As earlier mentioned in this opinion, the range of punishment available to this defendant is from three to forty years. If the minimum sentences were imposed and all run consecutively, this defendant would receive twenty years. I am also guided by our Supreme Court’s holdings in State v. Taylor, 739 S.W.2d 227 (Tenn. 1987), holding that “consecutive sentences should not routinely be imposed in sexual abuse cases or any other cases: aggregate maximum of consecutive terms must be reasonably related to severity of offenses involved.” The general principles of sentencing require that the length of sentence be “justly deserved in relation to the seriousness of the offenses” and “be no greater than that deserved for the offense committed.” State v. Imfeld, 70 S.W.3d 698, 708 (Tenn. 2002). This defendant received a six-year sentence which is above the minimum sentences of three years but less than twenty years. I cannot second guess this trial judge in concluding that six years is not reasonably related to the severity of these offenses. I conclude the trial court did not abuse its discretion in sentencing. Even though my review of this record supports the six-year sentence imposed or one substantially higher, if my review reflects that the trial court followed the statutory sentencing procedure, imposed a lawful sentence after giving due consideration and proper weight to the factors and principles set out under the sentencing law, and the trial court’s findings of fact are adequately supported by the record, then I may not modify the sentence even if I would have preferred a different result. See State v. Hopper, 29 S.W.3d 1, 5 (Tenn. 2000).

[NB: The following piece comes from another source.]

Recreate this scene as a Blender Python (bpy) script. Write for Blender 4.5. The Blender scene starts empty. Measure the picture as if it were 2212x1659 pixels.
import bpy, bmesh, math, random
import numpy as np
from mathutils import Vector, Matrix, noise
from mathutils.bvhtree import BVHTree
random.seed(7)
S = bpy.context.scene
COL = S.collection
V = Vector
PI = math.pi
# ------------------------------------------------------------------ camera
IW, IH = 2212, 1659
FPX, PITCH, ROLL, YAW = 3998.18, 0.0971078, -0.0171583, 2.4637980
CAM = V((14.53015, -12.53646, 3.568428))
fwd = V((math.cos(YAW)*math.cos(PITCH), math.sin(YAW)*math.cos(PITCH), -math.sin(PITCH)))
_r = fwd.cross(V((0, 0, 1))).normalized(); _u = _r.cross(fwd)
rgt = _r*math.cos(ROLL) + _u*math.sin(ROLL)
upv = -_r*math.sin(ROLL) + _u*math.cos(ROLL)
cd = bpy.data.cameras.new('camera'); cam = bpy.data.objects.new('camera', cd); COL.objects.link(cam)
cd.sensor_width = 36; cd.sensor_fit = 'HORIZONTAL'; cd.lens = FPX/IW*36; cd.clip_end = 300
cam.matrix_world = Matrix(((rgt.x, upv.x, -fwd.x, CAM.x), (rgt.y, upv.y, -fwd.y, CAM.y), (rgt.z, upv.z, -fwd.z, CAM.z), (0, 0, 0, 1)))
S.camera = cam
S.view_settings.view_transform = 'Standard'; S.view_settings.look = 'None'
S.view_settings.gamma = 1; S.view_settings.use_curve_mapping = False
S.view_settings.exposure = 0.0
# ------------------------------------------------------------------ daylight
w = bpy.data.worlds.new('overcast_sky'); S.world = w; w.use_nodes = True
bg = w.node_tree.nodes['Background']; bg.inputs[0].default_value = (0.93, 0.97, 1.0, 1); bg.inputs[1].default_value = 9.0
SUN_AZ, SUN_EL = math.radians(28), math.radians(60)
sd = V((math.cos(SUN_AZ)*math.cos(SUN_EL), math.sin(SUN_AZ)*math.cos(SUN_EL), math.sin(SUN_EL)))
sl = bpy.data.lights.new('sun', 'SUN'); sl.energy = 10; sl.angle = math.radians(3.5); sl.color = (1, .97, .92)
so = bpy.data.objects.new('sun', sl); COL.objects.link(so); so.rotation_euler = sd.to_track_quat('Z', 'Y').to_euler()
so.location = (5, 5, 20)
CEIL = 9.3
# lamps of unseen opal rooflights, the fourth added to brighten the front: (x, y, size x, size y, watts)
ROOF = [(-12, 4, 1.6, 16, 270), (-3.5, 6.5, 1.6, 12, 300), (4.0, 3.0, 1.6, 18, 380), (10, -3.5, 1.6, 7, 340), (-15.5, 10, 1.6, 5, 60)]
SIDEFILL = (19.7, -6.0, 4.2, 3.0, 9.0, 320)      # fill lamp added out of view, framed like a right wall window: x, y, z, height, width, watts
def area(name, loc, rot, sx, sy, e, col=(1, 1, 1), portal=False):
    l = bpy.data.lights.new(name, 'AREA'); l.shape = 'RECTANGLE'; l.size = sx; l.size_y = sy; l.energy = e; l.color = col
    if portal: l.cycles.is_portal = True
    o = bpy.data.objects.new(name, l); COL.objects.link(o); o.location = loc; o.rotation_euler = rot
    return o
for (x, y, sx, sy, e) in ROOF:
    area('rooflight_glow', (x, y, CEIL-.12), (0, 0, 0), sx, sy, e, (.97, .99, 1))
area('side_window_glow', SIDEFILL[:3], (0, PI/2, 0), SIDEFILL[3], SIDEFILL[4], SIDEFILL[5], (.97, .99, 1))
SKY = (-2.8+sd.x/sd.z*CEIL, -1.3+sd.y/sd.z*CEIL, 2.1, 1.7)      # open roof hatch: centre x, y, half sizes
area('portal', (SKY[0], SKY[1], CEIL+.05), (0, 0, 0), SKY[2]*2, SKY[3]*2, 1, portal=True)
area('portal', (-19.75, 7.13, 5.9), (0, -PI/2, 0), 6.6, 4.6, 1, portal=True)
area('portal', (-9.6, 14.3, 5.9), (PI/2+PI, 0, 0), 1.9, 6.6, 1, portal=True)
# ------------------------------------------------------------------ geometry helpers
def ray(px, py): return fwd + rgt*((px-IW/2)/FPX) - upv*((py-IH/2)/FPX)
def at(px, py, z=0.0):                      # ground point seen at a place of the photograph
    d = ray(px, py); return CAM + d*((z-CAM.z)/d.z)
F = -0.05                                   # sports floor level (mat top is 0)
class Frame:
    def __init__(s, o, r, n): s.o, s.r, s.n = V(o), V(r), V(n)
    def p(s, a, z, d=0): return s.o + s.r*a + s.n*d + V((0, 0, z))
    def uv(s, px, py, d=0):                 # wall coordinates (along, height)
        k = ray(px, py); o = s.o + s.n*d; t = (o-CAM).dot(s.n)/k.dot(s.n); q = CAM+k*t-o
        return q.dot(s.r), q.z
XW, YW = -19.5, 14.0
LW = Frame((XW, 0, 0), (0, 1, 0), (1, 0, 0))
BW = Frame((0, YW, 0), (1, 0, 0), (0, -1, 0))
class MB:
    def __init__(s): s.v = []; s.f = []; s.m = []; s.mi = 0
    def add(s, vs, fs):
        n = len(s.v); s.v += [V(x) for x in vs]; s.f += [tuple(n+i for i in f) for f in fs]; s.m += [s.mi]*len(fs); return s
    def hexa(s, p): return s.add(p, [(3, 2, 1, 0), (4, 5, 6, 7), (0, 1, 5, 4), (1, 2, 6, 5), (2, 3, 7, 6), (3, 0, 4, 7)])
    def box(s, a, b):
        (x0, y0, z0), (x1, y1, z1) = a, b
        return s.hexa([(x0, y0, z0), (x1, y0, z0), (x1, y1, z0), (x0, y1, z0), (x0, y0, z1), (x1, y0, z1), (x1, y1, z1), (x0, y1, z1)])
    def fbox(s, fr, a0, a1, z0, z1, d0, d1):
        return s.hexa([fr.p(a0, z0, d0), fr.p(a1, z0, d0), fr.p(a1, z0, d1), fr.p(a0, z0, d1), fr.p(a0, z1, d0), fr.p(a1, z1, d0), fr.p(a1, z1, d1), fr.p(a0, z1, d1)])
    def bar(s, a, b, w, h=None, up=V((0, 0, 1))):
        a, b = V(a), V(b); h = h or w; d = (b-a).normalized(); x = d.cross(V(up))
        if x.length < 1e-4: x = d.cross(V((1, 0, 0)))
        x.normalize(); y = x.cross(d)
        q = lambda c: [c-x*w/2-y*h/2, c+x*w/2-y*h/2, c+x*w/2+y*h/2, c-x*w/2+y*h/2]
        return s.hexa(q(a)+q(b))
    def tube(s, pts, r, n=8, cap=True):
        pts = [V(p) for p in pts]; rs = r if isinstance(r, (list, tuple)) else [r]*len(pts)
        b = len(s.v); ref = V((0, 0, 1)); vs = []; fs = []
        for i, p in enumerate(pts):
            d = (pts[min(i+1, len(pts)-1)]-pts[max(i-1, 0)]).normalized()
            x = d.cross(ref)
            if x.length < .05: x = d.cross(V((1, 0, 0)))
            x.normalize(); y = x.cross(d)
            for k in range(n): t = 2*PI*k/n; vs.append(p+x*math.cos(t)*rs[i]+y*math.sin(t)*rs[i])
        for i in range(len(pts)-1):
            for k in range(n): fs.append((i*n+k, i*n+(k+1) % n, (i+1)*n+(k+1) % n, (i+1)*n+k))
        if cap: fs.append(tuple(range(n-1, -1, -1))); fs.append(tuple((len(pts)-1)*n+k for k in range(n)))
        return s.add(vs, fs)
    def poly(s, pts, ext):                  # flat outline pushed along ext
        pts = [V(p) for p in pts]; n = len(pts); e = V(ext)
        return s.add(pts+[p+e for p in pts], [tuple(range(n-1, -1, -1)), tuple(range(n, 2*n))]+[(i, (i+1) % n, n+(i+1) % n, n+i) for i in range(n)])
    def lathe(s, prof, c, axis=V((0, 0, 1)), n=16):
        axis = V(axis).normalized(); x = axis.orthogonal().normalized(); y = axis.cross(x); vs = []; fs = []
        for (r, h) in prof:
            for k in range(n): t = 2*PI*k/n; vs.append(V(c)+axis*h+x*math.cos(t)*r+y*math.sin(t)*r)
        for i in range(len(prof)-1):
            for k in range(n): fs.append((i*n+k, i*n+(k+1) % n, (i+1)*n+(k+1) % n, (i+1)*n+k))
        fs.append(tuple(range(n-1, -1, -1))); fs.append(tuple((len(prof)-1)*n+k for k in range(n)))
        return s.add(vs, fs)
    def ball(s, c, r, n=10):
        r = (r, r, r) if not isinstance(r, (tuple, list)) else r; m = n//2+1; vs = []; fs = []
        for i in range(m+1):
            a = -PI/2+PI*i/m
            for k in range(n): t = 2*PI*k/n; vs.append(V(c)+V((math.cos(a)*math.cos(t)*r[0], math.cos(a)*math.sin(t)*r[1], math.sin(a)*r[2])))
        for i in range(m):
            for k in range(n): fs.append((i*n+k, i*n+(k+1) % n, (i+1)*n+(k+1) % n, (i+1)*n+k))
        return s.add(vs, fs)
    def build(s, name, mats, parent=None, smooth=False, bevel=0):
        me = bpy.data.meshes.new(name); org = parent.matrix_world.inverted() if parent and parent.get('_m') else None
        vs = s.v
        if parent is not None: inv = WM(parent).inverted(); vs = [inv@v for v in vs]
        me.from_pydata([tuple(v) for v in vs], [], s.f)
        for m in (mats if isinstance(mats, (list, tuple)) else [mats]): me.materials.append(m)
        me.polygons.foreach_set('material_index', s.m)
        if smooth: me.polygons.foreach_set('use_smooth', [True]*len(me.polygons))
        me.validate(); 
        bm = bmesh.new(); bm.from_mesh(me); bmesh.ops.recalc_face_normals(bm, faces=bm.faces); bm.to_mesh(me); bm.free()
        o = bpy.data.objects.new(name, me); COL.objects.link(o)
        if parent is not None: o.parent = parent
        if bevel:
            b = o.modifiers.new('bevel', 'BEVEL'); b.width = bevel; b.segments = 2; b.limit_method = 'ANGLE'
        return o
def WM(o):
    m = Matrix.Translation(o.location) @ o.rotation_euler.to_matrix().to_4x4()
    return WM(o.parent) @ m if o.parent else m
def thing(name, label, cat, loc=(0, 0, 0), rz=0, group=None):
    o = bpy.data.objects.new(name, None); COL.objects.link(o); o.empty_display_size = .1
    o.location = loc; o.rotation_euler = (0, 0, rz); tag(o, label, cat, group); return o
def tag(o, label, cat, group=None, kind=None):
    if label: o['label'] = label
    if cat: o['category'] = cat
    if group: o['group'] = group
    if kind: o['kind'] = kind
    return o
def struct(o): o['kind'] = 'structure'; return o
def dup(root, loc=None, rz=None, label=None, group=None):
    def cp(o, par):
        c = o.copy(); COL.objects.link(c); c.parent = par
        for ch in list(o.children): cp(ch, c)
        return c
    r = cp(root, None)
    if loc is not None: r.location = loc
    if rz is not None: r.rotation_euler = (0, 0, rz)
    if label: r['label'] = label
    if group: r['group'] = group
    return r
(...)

I join in the majority opinion in all other respects and agree the process outlined by the majority allows for better appellate review. However, I simply feel State v. Marshall is controlling.
____________________________________ JOHN EVERETT WILLIAMS, JUDGE
1 The trial court could have sentenced this defendant between three and twenty years without any Blakely v. W ashington issues involved . 542 U.S. ___, 124 S. Ct. 2531 (2004).